Working from the data below, reproduce exactly the lines starting at the one that holds "What Blender Python" and ending at the one that holds "COL=scene.collection". Pictures are excluded.
######
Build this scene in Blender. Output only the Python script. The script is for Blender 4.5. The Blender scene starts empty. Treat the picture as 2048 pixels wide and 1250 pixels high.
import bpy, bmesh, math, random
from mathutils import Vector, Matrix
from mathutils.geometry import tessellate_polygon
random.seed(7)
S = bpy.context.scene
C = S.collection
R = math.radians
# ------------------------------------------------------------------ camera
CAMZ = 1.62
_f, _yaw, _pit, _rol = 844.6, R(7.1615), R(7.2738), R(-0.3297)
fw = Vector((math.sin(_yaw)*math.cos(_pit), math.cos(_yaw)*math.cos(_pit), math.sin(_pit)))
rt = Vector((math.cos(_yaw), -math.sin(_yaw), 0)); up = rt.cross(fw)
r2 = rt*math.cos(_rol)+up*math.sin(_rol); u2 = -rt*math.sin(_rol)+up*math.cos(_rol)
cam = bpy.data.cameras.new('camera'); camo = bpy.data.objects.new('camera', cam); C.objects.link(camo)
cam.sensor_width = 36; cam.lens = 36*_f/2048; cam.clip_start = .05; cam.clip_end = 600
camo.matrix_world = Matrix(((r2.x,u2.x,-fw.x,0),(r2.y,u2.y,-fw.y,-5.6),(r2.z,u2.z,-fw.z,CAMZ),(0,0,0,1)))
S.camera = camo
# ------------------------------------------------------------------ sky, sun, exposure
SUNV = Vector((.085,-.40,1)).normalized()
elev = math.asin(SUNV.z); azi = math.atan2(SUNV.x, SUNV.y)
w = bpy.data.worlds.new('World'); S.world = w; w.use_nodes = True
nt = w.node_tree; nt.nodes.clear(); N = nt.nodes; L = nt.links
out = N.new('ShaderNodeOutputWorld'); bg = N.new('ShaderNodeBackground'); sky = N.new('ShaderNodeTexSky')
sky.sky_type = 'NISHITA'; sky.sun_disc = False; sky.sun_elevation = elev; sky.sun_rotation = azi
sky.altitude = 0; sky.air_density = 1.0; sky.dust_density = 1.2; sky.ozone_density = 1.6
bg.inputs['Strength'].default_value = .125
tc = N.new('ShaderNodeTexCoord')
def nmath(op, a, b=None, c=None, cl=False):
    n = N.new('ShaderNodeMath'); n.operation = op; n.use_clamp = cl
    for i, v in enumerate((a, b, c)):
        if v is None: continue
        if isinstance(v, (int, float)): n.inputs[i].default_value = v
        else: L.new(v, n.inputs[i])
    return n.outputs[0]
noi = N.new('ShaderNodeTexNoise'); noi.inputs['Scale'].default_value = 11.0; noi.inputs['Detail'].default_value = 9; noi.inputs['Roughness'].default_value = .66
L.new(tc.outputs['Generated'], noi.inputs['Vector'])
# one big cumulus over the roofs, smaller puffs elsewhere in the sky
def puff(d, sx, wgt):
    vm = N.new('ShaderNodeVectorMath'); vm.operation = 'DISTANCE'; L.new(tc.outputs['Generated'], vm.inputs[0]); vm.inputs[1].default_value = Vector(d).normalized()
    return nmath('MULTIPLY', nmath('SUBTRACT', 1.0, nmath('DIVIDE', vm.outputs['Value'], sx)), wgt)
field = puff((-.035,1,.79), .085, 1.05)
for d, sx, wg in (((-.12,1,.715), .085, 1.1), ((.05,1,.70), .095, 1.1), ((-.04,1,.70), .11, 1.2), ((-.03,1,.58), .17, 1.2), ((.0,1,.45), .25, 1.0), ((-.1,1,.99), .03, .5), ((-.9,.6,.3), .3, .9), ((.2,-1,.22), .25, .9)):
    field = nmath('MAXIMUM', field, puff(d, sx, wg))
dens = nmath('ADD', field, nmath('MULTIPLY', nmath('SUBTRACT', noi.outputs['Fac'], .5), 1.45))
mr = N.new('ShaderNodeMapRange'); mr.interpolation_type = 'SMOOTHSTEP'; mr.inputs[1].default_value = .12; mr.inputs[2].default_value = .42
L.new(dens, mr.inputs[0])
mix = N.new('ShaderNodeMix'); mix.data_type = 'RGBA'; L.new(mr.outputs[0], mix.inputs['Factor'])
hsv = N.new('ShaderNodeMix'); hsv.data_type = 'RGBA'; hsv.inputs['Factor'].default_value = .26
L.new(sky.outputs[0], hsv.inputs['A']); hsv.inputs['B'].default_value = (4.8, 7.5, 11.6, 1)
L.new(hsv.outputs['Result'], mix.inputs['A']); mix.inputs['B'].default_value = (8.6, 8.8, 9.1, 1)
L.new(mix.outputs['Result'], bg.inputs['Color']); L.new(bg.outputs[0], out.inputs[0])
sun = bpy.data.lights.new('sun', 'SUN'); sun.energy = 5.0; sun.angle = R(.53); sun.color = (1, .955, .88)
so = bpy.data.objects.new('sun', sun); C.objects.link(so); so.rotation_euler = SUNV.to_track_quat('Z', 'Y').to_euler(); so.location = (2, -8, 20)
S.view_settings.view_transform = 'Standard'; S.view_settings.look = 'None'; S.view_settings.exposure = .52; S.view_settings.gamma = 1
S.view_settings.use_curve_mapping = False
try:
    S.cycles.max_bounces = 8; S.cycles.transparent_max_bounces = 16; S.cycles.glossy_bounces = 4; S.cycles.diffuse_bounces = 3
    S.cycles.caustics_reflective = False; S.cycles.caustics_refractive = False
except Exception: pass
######
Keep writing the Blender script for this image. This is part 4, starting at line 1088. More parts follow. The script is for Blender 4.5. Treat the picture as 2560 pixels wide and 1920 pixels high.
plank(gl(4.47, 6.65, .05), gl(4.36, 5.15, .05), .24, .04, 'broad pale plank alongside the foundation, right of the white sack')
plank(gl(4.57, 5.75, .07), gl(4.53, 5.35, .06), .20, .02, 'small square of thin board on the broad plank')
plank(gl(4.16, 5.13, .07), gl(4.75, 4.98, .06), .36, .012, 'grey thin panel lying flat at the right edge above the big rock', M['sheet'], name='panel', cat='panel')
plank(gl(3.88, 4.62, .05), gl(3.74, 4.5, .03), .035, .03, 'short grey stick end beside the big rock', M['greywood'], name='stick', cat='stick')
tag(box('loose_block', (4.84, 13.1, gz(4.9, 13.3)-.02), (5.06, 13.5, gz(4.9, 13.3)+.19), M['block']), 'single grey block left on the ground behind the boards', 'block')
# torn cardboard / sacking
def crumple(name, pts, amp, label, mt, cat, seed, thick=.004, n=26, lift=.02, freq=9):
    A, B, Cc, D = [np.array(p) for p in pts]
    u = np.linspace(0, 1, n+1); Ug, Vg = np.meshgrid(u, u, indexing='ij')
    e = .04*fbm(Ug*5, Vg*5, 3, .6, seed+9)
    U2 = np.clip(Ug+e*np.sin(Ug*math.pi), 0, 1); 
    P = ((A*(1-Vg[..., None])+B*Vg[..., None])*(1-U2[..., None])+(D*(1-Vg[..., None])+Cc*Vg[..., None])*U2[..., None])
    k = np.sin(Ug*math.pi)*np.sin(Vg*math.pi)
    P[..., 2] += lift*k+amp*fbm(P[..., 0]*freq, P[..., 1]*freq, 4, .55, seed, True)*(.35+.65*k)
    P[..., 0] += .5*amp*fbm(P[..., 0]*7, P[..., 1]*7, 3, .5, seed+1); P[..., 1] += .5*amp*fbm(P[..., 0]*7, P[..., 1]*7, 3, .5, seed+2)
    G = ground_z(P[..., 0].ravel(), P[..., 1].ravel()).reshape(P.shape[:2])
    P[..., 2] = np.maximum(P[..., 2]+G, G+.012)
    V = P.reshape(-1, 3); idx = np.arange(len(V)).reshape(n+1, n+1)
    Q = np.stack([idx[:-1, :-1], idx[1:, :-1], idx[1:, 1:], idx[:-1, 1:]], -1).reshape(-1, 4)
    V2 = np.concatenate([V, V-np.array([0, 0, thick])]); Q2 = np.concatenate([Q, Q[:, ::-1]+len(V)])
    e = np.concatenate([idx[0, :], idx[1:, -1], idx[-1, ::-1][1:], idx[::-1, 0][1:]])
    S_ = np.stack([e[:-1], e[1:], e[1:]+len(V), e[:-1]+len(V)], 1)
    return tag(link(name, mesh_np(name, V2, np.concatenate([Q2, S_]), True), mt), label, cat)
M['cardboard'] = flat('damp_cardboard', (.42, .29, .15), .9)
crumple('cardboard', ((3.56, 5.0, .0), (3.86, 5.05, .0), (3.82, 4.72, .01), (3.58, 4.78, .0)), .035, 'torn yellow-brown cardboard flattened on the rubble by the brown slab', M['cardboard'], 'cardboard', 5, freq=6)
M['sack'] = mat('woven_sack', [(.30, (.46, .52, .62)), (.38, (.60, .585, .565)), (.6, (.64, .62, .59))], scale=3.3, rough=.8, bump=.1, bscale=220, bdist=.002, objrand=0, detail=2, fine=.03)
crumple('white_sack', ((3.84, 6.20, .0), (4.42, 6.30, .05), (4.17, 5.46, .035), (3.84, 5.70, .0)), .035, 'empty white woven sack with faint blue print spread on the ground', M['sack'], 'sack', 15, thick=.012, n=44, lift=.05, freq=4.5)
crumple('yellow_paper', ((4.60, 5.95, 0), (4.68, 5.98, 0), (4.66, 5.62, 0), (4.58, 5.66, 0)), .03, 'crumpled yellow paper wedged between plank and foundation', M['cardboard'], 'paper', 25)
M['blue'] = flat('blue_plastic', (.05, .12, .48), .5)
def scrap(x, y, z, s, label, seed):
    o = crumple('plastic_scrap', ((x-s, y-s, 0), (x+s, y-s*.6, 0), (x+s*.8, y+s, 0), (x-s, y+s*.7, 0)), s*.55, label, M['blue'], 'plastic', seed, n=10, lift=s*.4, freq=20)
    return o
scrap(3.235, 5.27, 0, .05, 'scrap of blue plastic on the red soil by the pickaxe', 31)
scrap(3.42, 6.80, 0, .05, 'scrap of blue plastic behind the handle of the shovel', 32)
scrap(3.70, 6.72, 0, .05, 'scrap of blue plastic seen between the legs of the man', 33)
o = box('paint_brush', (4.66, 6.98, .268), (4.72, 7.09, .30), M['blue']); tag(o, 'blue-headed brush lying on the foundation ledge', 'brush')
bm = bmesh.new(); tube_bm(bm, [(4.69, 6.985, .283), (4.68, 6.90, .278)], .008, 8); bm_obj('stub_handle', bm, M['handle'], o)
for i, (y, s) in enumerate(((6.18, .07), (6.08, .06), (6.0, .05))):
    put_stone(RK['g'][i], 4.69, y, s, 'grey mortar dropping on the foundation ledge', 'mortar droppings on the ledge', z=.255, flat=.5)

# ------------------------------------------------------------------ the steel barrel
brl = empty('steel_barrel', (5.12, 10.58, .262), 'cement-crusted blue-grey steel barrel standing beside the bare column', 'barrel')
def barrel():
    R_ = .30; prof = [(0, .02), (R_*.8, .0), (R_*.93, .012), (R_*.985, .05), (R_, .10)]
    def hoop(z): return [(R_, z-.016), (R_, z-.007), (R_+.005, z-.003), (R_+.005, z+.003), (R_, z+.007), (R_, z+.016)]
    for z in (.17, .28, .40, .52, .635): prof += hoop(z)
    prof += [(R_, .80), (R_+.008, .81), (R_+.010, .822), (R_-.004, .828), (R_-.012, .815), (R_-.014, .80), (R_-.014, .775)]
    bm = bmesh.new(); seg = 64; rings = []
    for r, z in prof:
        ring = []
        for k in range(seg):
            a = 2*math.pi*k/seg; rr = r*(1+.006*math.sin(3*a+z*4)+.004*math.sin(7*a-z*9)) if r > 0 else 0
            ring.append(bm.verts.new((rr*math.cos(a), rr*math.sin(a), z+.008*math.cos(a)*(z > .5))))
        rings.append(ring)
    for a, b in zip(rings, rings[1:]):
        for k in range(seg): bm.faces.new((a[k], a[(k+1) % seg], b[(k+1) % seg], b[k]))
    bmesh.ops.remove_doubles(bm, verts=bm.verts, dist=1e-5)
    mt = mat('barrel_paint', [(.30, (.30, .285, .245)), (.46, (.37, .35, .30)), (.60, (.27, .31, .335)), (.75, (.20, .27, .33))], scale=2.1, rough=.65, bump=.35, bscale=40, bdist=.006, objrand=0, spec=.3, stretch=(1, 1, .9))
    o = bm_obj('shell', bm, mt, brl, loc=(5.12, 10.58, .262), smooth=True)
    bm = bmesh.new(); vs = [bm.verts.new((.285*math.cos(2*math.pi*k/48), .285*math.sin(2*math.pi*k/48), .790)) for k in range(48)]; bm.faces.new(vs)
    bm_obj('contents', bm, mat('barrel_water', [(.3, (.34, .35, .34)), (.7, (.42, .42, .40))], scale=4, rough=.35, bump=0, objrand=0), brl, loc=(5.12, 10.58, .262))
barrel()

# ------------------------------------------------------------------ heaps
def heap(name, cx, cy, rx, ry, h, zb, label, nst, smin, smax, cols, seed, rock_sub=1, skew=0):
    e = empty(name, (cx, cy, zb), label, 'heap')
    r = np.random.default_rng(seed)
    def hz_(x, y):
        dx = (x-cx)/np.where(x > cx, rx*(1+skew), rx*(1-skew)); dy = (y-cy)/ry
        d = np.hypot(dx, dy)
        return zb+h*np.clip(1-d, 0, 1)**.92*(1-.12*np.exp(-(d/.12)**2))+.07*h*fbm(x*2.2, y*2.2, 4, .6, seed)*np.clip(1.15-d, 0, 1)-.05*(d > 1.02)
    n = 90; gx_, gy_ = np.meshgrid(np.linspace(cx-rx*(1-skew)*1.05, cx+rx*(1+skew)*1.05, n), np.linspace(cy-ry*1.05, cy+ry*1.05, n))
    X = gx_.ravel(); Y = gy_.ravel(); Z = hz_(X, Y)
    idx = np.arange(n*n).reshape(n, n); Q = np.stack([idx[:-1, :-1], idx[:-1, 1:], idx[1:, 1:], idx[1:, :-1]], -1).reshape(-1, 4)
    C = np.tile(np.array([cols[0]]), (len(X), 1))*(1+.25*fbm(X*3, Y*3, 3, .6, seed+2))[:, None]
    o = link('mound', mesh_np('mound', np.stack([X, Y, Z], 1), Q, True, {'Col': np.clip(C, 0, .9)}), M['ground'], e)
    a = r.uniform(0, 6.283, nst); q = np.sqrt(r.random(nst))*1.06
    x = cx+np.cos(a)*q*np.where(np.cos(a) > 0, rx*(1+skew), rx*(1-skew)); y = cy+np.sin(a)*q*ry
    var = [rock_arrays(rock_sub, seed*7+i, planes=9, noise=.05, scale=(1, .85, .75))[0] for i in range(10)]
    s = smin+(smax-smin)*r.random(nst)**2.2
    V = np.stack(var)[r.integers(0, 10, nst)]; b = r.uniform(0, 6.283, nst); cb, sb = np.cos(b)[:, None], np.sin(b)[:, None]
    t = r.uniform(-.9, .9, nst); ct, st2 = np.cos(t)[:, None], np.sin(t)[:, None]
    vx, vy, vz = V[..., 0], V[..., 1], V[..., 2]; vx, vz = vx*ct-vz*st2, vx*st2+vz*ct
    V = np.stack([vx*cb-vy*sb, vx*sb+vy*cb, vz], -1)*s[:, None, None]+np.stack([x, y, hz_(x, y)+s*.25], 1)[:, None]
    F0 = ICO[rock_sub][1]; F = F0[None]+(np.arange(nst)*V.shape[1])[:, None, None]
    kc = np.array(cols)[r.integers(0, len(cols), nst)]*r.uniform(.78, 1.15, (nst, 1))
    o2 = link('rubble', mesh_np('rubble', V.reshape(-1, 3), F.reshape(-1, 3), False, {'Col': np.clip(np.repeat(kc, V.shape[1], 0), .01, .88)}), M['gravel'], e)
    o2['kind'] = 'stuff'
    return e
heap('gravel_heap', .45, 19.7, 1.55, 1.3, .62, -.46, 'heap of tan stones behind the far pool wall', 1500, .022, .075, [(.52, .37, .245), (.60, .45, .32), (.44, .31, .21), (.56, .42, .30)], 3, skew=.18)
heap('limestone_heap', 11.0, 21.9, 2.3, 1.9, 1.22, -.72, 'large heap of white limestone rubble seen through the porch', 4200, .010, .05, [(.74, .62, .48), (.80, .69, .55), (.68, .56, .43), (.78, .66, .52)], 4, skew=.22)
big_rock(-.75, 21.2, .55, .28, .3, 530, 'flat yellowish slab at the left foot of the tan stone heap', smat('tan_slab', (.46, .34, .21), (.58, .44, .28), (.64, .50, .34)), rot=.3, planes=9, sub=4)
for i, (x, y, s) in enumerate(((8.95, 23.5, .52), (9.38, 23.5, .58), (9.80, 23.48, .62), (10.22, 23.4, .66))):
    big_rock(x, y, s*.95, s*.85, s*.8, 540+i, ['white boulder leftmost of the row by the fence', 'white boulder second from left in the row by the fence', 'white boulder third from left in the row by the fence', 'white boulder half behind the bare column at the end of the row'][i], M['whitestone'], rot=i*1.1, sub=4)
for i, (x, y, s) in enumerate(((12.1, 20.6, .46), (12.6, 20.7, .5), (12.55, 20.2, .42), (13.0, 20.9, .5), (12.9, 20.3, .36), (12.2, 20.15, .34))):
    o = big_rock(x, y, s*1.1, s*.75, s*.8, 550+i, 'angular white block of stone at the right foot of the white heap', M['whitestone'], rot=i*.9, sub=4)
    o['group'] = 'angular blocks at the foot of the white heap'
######
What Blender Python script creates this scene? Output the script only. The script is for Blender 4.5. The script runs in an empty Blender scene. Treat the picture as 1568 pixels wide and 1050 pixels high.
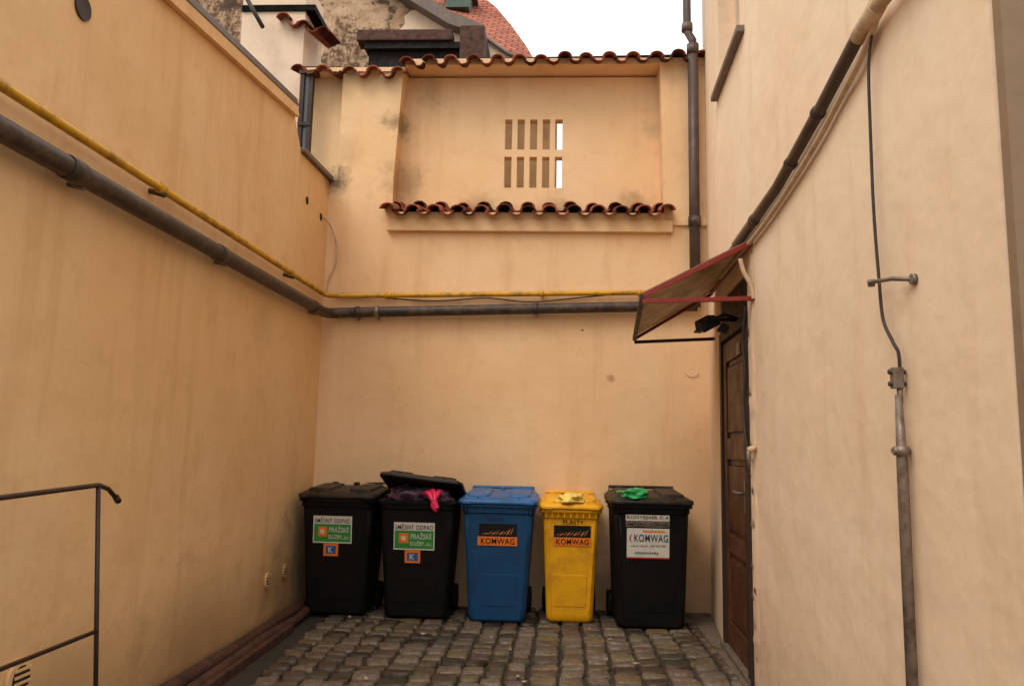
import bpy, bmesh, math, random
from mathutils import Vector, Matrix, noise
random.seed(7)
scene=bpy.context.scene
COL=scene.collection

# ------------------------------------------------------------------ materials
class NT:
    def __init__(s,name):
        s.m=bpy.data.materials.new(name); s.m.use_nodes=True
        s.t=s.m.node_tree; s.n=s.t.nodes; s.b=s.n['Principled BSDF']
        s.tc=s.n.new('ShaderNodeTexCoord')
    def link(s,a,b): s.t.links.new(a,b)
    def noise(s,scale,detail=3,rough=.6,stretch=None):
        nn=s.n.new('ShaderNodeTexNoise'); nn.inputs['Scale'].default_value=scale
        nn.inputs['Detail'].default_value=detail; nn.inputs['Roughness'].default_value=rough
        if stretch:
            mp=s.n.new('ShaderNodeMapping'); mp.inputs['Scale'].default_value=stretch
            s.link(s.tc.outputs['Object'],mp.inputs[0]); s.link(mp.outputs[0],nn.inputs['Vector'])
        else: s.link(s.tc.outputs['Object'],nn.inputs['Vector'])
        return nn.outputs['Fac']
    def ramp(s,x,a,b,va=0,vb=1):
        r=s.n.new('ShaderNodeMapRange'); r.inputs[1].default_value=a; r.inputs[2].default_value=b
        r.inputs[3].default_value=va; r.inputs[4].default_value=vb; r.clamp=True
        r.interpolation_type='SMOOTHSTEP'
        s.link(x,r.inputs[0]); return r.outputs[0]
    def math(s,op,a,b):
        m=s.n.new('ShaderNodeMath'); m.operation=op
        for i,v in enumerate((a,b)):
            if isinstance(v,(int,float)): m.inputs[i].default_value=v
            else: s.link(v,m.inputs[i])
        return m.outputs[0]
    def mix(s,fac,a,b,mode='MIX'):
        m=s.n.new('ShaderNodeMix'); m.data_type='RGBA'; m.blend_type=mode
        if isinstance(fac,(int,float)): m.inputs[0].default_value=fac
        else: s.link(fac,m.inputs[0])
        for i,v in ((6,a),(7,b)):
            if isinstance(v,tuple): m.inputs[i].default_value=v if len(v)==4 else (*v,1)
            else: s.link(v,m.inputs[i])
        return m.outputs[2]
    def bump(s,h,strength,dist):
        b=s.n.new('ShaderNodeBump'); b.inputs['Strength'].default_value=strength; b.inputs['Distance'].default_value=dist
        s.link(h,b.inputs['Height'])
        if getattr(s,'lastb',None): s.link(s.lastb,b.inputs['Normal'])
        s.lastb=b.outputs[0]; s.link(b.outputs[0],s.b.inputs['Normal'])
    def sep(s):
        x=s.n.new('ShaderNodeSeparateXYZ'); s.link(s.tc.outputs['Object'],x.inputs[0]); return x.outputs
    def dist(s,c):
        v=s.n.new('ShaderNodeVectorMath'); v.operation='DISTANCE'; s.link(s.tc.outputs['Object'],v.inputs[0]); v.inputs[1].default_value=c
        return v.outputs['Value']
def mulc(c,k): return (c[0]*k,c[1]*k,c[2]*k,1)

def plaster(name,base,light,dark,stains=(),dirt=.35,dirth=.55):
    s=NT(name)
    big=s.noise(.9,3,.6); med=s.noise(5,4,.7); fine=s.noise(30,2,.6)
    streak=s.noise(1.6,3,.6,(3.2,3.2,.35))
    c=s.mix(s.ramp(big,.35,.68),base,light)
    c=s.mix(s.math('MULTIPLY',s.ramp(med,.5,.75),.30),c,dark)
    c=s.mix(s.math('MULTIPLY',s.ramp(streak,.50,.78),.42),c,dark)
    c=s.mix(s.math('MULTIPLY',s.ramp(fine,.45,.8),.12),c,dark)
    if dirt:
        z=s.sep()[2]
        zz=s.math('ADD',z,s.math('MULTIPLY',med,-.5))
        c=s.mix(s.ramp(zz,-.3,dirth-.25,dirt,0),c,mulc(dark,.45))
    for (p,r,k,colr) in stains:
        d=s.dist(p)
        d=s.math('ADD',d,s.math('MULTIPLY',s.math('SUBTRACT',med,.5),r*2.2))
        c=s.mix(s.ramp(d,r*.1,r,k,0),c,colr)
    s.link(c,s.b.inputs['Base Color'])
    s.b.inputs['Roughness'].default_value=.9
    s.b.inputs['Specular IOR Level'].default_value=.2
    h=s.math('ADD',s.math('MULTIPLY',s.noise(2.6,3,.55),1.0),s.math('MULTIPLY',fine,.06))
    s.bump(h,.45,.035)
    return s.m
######
Written solution:
What Blender Python script creates this scene? Output the script only. The script is for Blender 4.5. The script runs in an empty Blender scene. Treat the picture as 1568 pixels wide and 1050 pixels high.
import bpy, bmesh, math, random
from mathutils import Vector, Matrix, noise
random.seed(7)
scene=bpy.context.scene
COL=scene.collection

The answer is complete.